Airlie is a writer himself, occasionally co-writing with Sliding Doors writer/director Peter Howitt, and the team has even met with Haddock for writing advice. “He’s very generous — he supports newbies and those of us who have been doing it for a while,” said Airlie. “I can’t speak highly enough of him.”

He was contracted to Reaper when Intelligence was filming its second season and says he was “gutted” not to continue with that Haddock series to the end. “I’ve been stopped more about Intelligence more than anything else I’ve done – well, up until Fifty Shades of Grey. It’s remarkable how many people have stopped me about Intelligence relative to all the other stuff I’ve done that was bigger and better promoted. Canadians really connected to that show.”

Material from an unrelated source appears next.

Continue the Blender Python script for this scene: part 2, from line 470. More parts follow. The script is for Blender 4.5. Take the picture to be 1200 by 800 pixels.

Airlie is gracious about my continued association of him with House, too, despite it being a one-shot guest appearance. “I could tell when they were making that pilot it was going to go big,” he said. “The writing was extraordinary, and Hugh (Laurie) was great, as was Lisa (Edelstein).” Coincidentally, Airlie’s son has acted with both Laurie, in scenes that were cut from Tomorrowland, and Edelstein, with a recurring role in her Girlfriend’s Guide to Divorce.

The Romeo Section showcases Airlie’s talents far more than that memorable but brief role, however. Both Airlie and Haddock have confidence that CBC audiences will gravitate toward it, and CBC has given them every reason to believe the broadcaster has confidence in the show.

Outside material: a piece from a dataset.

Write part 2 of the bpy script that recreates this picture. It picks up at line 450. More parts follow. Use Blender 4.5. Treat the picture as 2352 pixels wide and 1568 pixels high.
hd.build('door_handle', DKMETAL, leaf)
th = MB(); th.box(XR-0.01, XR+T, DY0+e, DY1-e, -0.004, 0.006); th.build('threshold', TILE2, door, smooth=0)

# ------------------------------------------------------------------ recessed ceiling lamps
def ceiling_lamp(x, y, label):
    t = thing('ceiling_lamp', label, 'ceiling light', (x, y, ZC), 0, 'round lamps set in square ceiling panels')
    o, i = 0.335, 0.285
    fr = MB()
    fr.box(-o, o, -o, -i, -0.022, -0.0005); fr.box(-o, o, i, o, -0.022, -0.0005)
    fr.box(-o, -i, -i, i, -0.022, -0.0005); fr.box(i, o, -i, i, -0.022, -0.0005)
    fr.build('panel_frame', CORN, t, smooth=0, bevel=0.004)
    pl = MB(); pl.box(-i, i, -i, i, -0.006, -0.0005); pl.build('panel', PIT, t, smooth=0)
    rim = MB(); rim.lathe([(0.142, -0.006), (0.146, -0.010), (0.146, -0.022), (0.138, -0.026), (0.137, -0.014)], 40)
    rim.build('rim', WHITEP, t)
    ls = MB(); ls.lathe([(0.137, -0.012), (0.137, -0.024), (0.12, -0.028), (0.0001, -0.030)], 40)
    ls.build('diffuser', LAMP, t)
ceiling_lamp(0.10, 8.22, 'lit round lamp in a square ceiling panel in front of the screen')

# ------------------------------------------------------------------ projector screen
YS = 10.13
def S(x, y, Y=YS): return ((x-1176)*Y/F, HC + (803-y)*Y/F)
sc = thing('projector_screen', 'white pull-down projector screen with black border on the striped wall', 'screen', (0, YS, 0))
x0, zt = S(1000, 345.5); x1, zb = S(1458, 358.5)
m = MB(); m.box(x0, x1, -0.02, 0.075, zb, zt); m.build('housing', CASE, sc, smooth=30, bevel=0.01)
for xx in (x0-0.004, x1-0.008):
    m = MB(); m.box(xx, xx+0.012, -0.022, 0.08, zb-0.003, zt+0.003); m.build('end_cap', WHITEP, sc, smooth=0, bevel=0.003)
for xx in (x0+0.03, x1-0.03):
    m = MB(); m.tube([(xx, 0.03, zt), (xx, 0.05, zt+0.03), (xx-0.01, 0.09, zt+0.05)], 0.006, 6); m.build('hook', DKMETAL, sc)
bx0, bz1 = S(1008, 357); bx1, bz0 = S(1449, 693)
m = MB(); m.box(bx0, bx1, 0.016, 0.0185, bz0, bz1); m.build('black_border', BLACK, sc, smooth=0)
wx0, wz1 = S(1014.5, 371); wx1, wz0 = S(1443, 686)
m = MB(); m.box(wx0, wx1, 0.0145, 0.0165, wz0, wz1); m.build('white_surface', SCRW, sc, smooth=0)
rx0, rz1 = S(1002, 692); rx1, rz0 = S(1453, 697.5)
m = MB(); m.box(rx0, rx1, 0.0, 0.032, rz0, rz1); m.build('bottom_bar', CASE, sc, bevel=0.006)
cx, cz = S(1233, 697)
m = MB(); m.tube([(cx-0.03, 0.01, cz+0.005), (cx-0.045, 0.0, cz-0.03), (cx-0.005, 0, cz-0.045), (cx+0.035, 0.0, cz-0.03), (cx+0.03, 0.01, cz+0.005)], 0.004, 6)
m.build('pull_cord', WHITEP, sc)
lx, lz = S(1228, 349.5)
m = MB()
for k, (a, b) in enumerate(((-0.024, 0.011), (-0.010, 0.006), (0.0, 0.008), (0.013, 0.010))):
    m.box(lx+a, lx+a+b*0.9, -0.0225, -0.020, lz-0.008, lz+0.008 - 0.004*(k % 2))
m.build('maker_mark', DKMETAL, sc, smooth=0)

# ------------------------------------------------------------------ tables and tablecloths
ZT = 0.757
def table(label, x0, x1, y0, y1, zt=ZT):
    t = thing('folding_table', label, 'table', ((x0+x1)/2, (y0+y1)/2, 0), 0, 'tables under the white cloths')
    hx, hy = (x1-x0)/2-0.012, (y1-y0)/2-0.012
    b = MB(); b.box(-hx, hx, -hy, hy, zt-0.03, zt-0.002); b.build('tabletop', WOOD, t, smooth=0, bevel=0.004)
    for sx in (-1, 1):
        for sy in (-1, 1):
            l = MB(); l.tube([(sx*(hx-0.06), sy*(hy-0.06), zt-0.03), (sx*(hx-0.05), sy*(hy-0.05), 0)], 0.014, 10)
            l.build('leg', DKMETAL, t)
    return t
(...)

Haddock mentioned the stillness of the camera as a stylistic choice allowing a focus on “the characters and the looks between them and the things left unsaid.” Airlie thinks the series succeeds at being simply “a good story well told.”

“We’re not doing a series to compete with Marvel and DC. God love ‘em and if you’re looking for that kind of entertainment they’re well done and they’re on every other night of the week, so you’ll have no problem finding them,” Airlie added. “But that’s not what we’re making. I think we’re making a series for an audience that’s underserved on network TV.”

The Romeo Section airs Wednesdays on CBC.